Después de tres años con todo tipo de rumores sobre si el asalto había sido un plan de la CIA para robar información sobre las bases secretas de misiles y el programa nuclear de Kim Jong-un, ahora sabemos la verdadera historia gracias al libro El rebelde y el reino, que acaba de publicar el periodista estadounidense y autor de bestsellers Bradley Hope, quien mantenía antes del asalto un contacto estrecho con Adrian Hong como una de sus fuentes en temas de Corea del Norte cuando escribía para el Wall Street Journal.

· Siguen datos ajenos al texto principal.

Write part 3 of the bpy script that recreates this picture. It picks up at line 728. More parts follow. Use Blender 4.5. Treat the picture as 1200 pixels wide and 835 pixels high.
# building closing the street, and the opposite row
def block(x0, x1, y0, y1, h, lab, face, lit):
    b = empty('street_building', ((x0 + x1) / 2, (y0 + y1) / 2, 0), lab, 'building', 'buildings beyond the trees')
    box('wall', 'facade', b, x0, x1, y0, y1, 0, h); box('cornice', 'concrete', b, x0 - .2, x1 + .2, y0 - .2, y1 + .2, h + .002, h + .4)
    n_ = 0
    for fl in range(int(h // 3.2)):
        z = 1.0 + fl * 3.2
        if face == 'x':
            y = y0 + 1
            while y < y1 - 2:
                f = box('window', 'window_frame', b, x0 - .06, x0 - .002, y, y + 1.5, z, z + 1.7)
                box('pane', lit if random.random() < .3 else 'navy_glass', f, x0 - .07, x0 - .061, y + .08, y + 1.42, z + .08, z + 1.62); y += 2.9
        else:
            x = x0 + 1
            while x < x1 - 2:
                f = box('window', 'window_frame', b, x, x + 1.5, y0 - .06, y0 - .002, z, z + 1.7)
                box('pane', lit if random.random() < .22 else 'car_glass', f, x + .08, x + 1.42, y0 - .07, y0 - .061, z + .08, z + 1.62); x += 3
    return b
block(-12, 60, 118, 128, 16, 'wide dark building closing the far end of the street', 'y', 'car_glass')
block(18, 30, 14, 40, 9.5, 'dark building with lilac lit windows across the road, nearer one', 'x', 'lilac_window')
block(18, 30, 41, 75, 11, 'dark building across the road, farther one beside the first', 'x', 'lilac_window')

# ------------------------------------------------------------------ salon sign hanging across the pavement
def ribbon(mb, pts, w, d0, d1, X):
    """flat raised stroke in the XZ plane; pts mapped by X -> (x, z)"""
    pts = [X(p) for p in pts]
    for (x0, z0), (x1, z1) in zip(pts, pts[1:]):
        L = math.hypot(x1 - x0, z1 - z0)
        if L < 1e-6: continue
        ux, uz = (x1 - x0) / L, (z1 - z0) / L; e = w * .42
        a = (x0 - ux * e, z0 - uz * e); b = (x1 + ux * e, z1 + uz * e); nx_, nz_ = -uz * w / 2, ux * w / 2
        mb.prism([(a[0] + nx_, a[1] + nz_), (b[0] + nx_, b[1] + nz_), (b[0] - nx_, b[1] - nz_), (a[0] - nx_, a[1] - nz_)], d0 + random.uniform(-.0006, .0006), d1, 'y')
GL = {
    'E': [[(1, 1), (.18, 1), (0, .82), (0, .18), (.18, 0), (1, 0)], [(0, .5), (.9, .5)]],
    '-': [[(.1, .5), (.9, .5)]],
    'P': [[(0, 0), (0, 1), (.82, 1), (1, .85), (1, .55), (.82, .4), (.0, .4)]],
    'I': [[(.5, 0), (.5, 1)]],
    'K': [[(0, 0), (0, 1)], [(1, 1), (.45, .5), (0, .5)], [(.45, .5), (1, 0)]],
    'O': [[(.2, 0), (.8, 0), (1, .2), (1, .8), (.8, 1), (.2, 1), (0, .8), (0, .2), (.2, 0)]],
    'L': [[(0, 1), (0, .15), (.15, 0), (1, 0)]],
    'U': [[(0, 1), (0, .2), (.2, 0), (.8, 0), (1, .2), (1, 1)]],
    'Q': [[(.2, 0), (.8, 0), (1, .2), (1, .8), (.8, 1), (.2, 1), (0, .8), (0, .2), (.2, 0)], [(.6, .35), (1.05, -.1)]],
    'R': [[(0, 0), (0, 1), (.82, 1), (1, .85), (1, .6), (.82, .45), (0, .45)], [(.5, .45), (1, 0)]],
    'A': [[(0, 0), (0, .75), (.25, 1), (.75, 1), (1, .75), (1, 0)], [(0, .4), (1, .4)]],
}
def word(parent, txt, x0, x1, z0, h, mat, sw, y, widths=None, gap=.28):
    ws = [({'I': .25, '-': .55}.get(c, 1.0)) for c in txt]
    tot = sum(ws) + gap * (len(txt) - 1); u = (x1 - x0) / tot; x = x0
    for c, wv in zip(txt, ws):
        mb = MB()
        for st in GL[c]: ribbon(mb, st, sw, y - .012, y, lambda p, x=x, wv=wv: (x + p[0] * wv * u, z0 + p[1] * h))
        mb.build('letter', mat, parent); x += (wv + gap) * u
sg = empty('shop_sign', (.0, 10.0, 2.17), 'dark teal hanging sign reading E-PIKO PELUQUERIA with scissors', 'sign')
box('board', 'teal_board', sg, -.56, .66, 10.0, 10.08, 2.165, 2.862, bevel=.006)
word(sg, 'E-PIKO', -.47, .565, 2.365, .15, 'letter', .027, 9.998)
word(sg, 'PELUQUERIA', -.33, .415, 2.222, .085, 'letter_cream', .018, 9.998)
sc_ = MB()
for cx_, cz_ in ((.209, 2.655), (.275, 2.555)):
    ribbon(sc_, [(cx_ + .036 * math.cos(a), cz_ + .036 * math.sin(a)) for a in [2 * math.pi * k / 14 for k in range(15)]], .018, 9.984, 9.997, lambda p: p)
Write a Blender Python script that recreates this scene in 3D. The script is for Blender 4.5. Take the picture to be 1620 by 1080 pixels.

«Adrian era un personaje fascinante y misterioso. Siempre estaba en movimiento, viajando por el mundo. Aunque nunca compartió conmigo ninguno de sus trabajos clandestinos sobre Corea del Norte. Cuando desapareció tras el asalto a la embajada, traté de investigar todo sobre su vida, hablando con tantas personas que lo conocieron como pude para entender el despertar de su activismo y su creencia de que no tenía más remedio que arriesgarlo todo para salvar a los norcoreanos de una vida de miseria y degradación», explica Hope en una entrevista con Crónica.

«Todo suena como una película de espías, por lo que obviamente todos asumieron que Adrian y su grupo eran espías reales tras el asalto. La misión principal de Free Joseon ese día fue rescatar al agregado comercial, pero Adrian tiene ambiciones más amplias para facilitar la caída del régimen de Kim en Corea del Norte. Una de sus fortalezas a lo largo de los años es la recopilación de inteligencia, por eso se llevaron todos los ordenadores y las memorias USB. Cuando regresaron a EEUU, después de la misión fallida, entregaron el material al FBI en la creencia de que era la mejor manera de brindarle a Washington la información que necesitaba sobre asuntos de seguridad global», explica Hope.

«Pero Adrian no se dio cuenta de que el FBI sigue las leyes y los tratados internacionales. Asumió que el gobierno estadounidense los protegería, pero no era así porque esta operación ocurrió mientras Trump buscaba la paz con Kim Jong-un. Nadie en el poder ejecutivo estadounidense estaba interesado en hacerle ningún favor. Por ello Adrian tuvo que huir de nuevo».

En el libro, Hope traza con detalle el perfil del hijo de un misionero cristiano surcoreano que emigró a Tijuana (México). El padre de Adrian, campeón de taekwondo, lo entrenó de pequeño en artes marciales. Incluso le buscó un apodo para subirse al ring: El Tigre. Después, ya de adolescente, Adrian vivió con su familia en San Diego (EEUU), estudió Ciencias Políticas y se convirtió en un activista que luchaba por la defensa de los derechos humanos de Corea del Norte.

Fundó Free Joseon para ayudar a los refugiados que huían del régimen de Pyongyang. Incluso se trasladó varias veces a China para reubicar a los desertores y mandarlos a Estados Unidos. Fue ganando adeptos y simpatías en Occidente. Tanto, que llegó a visitar hasta cinco veces la Casa Blanca, reuniéndose con los presidentes Bush y Obama. Se convirtió en un reconocido analista político como columnista en el New York Times y montó proyectos humanitarios en Haití y orfanatos en Mongolia y en México. Hasta llegó a viajar a Libia tras la caída de Gadafi (2011) para intentar mediar. Estas son las caras del hombre ahora en busca y captura que falló en su intento de rescatar a un desertor de la embajada de Corea del Norte en Madrid.